*Goal*
Print the listing from its top line through the line containing "WHITE_PLASTIC); mb.build('front_glass', sp)", nothing more, and leave out the pictures.

*Supplied data*

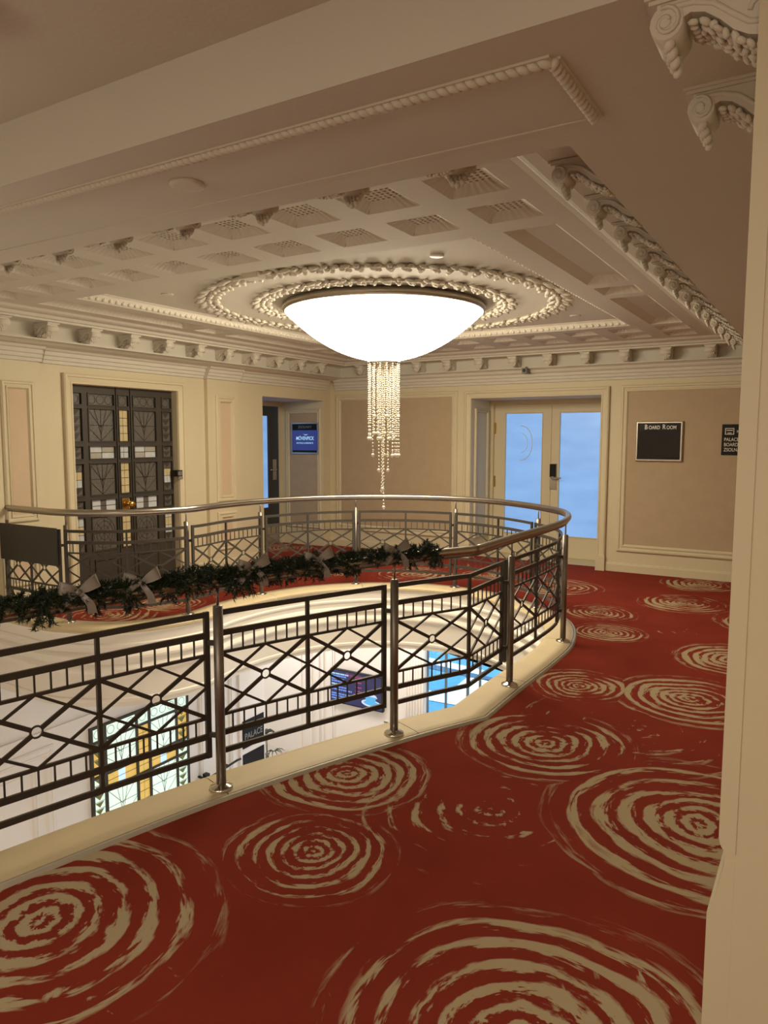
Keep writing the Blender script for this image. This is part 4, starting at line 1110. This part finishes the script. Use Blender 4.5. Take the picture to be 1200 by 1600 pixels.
ceildisc('ceiling_fitting', -1.905, 1.10, 2.622, .085, .035, 'round cream fitting on the ceiling at the top corner of the view', 'ceiling fitting', WHITE_PLASTIC)
sp = thing('ceiling_spotlight', (-3.47, 3.97, ZC), 'small box spotlight on the ceiling panel beside the leaf wreath', 'spotlight')
mb = MB(); mb.box(-3.55, -3.41, 3.93, 4.02, ZC-.040, ZC, PLASTER_RELIEF); mb.build('housing', sp)
mb = MB(); mb.box(-3.41, -3.402, 3.935, 4.015, ZC-.038, ZC-.004, WHITE_PLASTIC); mb.build('front_glass', sp)

# ------------------------------------------------------------------ lobby below
mb = MB()
wallface(mb, PL, -2.0, 7.2, LOWZ, -.0, [], LOBBYWHITE)
mb.quad((LX, 7.2, LOWZ), (LX, 7.2, -.64), (-8.3, 7.2, -.64), (-8.3, 7.2, LOWZ), LOBBYWHITE)
slab(mb, PL, 6.73, 7.2, LOWZ, -.645, 0, .03, LOBBYWHITE)
panel(mb, PL, 3.1, 4.16, LOWZ+.5, LOWZ+2.06, .10, LOBBYWHITE, None)
panel(mb, PL, 3.3, 3.98, LOWZ+.7, LOWZ+1.90, .06, LOBBYWHITE, None)
slab(mb, PL, 3.3, 7.2, -1.26, -1.20, 0, .03, LOBBYWHITE)
panel(mb, PL, 6.05, 6.62, LOWZ+.4, LOWZ+2.3, .07, LOBBYWHITE, None)
tag(mb.build('wall_lower_left'), 'white moulded wall of the lobby below with the lit stained glass', 'wall', 'structure')
mb = MB(); PT = PY(8.9, -1)
wallface(mb, PT, -8.3, -4.72, LOWZ, -.64, [], LOBBYWHITE)
mb.quad((-8.3, 7.2, LOWZ), (-8.3, 8.9, LOWZ), (-8.3, 8.9, -.64), (-8.3, 7.2, -.64), LOBBYWHITE)
for u, wd in ((-6.96, .10), (-6.74, .06), (-6.60, .06), (-6.50, .03)): slab(mb, PT, u-wd/2, u+wd/2, LOWZ, -.645, 0, .03, LOBBYWHITE)
for u in (-6.34, -6.30): slab(mb, PT, u-.012, u+.012, LOWZ, -.645, 0, .015, LOBBYWHITE)
slab(mb, PT, -5.02, -4.70, LOWZ, -.645, 0, .08, LOBBYWHITE)
for k in range(7): mb.disc((-4.995+.045*k, 8.82, (LOWZ-.645)/2), (0, 0, 1), .016, -.645-LOWZ, 10, LOBBYWHITE)
mb.quad((1.5, -3, LOWZ), (1.5, 8.9, LOWZ), (1.5, 8.9, -.64), (1.5, -3, -.64), LOBBYWHITE)
mb.quad((-6.25, -2.0, LOWZ), (1.5, -2.0, LOWZ), (1.5, -2.0, -.64), (-6.25, -2.0, -.64), LOBBYWHITE)
mb.quad((-6.25, -2.0, -.64), (-3.0, -2.0, -.64), (-3.0, -2.0, 2.7), (-6.25, -2.0, 2.7), LOBBYWHITE)
mb.quad((-1.0, 8.9, LOWZ), (1.5, 8.9, LOWZ), (1.5, 8.9, -.64), (-1.0, 8.9, -.64), LOBBYWHITE)
tag(mb.build('wall_lower_far'), 'white lobby wall with fluted strips around the television', 'wall', 'structure')

gw = thing('window_2', (-2.8, 8.9, LOWZ), 'tall glazed lobby front showing the bluish street outside', 'window', 'structure')
mb = MB()
for u, wd in ((-4.70, .03), (-4.41, .022), (-4.08, .03), (-3.90, .022), (-3.2, .03), (-2.4, .03), (-1.6, .03), (-1.02, .03)): slab(mb, PT, u-wd/2, u+wd/2, LOWZ, -.645, -.02, .02, GREY_PLASTIC)
for z in (LOWZ+.04, -.70): slab(mb, PT, -4.72, -1.0, z-.04, z+.04, -.02, .02, GREY_PLASTIC)
mb.build('window_frame', gw)
mb = MB(); slab(mb, PT, -4.70, -1.0, LOWZ, -.645, -.004, .004, CLEAR); mb.build('glass_pane', gw)

# street outside
mb = MB(); mb.quad((-30, 8.96, LOWZ-.01), (12, 8.96, LOWZ-.01), (12, 45, LOWZ-.01), (-30, 45, LOWZ-.01), PAVING)
tag(mb.build('pavement'), 'bluish paved street outside the lobby glazing', 'pavement', 'structure')
mb = MB(); zg = LOWZ+.0
def strip(pts, m, z=LOWZ): mb.add([(x, y, z) for x, y in pts], [tuple(range(len(pts)))], m)
strip([(-7.9, 14.60), (-6.2, 14.36), (-6.2, 14.05), (-7.7, 14.20)], SNOW)
strip([(-7.9, 14.20), (-5.2, 13.95), (-5.2, 13.70), (-7.9, 13.92)], PAVING_DARK)
strip([(-6.32, 13.75), (-5.4, 13.9), (-5.2, 12.3), (-5.45, 12.2), (-5.95, 12.15), (-6.40, 12.12), (-6.75, 12.62), (-6.34, 12.58), (-6.25, 12.85)], SNOW)
strip([(-5.6, 15.6), (-4.6, 15.6), (-4.4, 14.0), (-5.3, 14.0)], PAVING_DARK)
tag(mb.build('road_markings'), 'white stone bands laid in the street paving outside', 'paving bands', 'structure')

tv = thing('television', (-5.84, 8.9, -2.14), 'wall mounted television showing a dark blue programme list in the lobby', 'television')
PTV = PY(8.9, -1)
TU0, TU1, TV0, TV1 = -6.31, -5.385, -2.40, -1.885
mb = MB(); slab(mb, PTV, TU0, TU1, TV0, TV1, .03, .085, BLACK); slab(mb, PTV, -5.95, -5.75, -2.25, -2.05, 0, .03, BLACK); mb.build('television_case', tv)
mb = MB(); slab(mb, PTV, TU0+.012, TU1-.012, TV0+.016, TV1-.012, .085, .087, SCREEN_NAVY); mb.build('display', tv)
mb = MB(); random.seed(5)
for k, (v, u1) in enumerate(((-1.95, -5.98), (-1.985, -6.02), (-2.03, -6.06), (-2.065, -6.10), (-2.11, -6.12), (-2.15, -6.0), (-2.19, -5.92), (-2.255, -5.96), (-2.29, -5.9), (-2.33, -6.1))):
    m_ = SCREEN_TEXT if k in (0, 4) else SCREEN_LINE; x = TU0+.025
    while x < u1: l = random.uniform(.03, .09); slab(mb, PTV, x, min(x+l, u1), v-.011, v+.011, .087, .088, m_); x += l+.008
for v in (-2.03, -2.10, -2.16, -2.22): slab(mb, PTV, -5.86, -5.75, v-.008, v+.008, .087, .088, SCREEN_PINK)
mb.build('screen_lines', tv)
text_mesh('Programme', .075, SCREEN_PINK, PTV, -5.86, -1.965, .088, tv, xscale=.9)
mb = MB()
mb.add([PTV(-5.58+.17*math.cos(t), -2.30+.055*math.sin(t), .0885) for t in [2*PI*k/24 for k in range(24)]], [tuple(range(24))], SCREEN_WHITE)
mb.add([PTV(-5.58+.13*math.cos(t), -2.295+.035*math.sin(t), .089) for t in [2*PI*k/24 for k in range(24)]], [tuple(range(24))], SCREEN_CYAN)
mb.add([PTV(u, v, .0895) for u, v in ((-5.66, -2.30), (-5.52, -2.30), (-5.49, -2.20), (-5.69, -2.20))], [(0, 1, 2, 3)], SCREEN_CYAN)
mb.add([PTV(u, v, .0893) for u, v in ((-5.70, -2.21), (-5.47, -2.21), (-5.50, -2.17), (-5.62, -2.14), (-5.68, -2.18))], [(0, 1, 2, 3, 4)], SCREEN_WHITE)
mb.add([PTV(u, v, .0893) for u, v in ((-5.90, -2.235), (-5.74, -2.225), (-5.74, -2.20), (-5.88, -2.21))], [(0, 1, 2, 3)], SCREEN_WHITE)
mb.build('screen_picture', tv)
mb = MB(); slab(mb, PTV, -5.41, -5.33, -2.60, -2.54, 0, .02, WHITE_PLASTIC); slab(mb, PTV, -5.40, -5.34, -2.57, -2.55, .02, .022, GREY_PLASTIC)
tag(mb.build('thermostat'), 'small white control box on the lobby wall below the television', 'control box')

def lobby_board(z0, z1, label, txt):
    t = thing('sign_board', (-6.22, 6.98, z0), label, 'sign')
    P = PX(-6.22, 1); mb = MB(); slab(mb, P, 6.77, 7.17, z0, z1, 0, .012, BLACK); mb.build('board', t)
    if txt: text_mesh(txt, .115, LETTER_DIM, P, 6.97, z1-.25, .013, t, flip=False, xscale=.85)
lobby_board(-2.38, -2.02, 'black lobby board lettered PALACE, upper one of two', 'PALACE')
lobby_board(-2.78, -2.46, 'plain black lobby board hung below the PALACE board', None)
hb = thing('wall_rail', (-6.12, 6.2, -2.42), 'dark metal wall rail beside the lit stained glass in the lobby', 'rail')
mb = MB(); mb.tube([(-6.12, 5.78, -2.47), (-6.12, 6.30, -2.44), (-6.12, 6.55, -2.42), (-6.16, 6.66, -2.45)], .014, 8, BLACK); mb.build('bar', hb)
mb = MB(); mb.box(-6.15, -6.09, 6.0, 6.06, -2.50, -2.38, BLACK); mb.box(-6.25, -6.12, 6.02, 6.04, -2.46, -2.44, BLACK); mb.box(-6.25, -6.12, 6.40, 6.42, -2.445, -2.425, BLACK); mb.build('bracket', hb)

pp = thing('potted_palm', (-6.75, 7.85, LOWZ), 'thin leaved potted palm in the lobby alcove', 'plant')
mb = MB(); mb.lathe([(.002, 0), (.14, 0), (.17, .30), (.18, .32), (.16, .32), (.15, .27), (.002, .27)], (-6.75, 7.85, LOWZ), 24, POT); mb.build('pot', pp)
mb = MB(); random.seed(9)
for k in range(9):
    a = random.uniform(0, 2*PI); tip = Vector((-6.75+.25*math.cos(a), 7.85+.25*math.sin(a), LOWZ+random.uniform(.48, .72))); b0 = Vector((-6.75+random.uniform(-.03, .03), 7.85+random.uniform(-.03, .03), LOWZ+.27))
    mid = (b0+tip)/2+Vector((0, 0, .12)); mb.tube(catmull([b0, mid, tip], 5), .005, 5, FROND)
    for j in range(7):
        an = a-1.4+2.8*j/6; L_ = random.uniform(.14, .2); q = [tip+Vector((math.cos(an)*L_*t, math.sin(an)*L_*t, .05*math.sin(t*2.6)-.05*t*t)) for t in (0, .35, .7, 1)]
        mb.tube(q, [.003, .008, .006, .001], 4, FROND, caps=False)
fr = mb.build('fronds', pp); fr['kind'] = 'stuff'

*Result for this task*
Keep writing the Blender script for this image. This is part 4, starting at line 1110. This part finishes the script. Use Blender 4.5. Take the picture to be 1200 by 1600 pixels.
ceildisc('ceiling_fitting', -1.905, 1.10, 2.622, .085, .035, 'round cream fitting on the ceiling at the top corner of the view', 'ceiling fitting', WHITE_PLASTIC)
sp = thing('ceiling_spotlight', (-3.47, 3.97, ZC), 'small box spotlight on the ceiling panel beside the leaf wreath', 'spotlight')
mb = MB(); mb.box(-3.55, -3.41, 3.93, 4.02, ZC-.040, ZC, PLASTER_RELIEF); mb.build('housing', sp)
mb = MB(); mb.box(-3.41, -3.402, 3.935, 4.015, ZC-.038, ZC-.004, WHITE_PLASTIC); mb.build('front_glass', sp)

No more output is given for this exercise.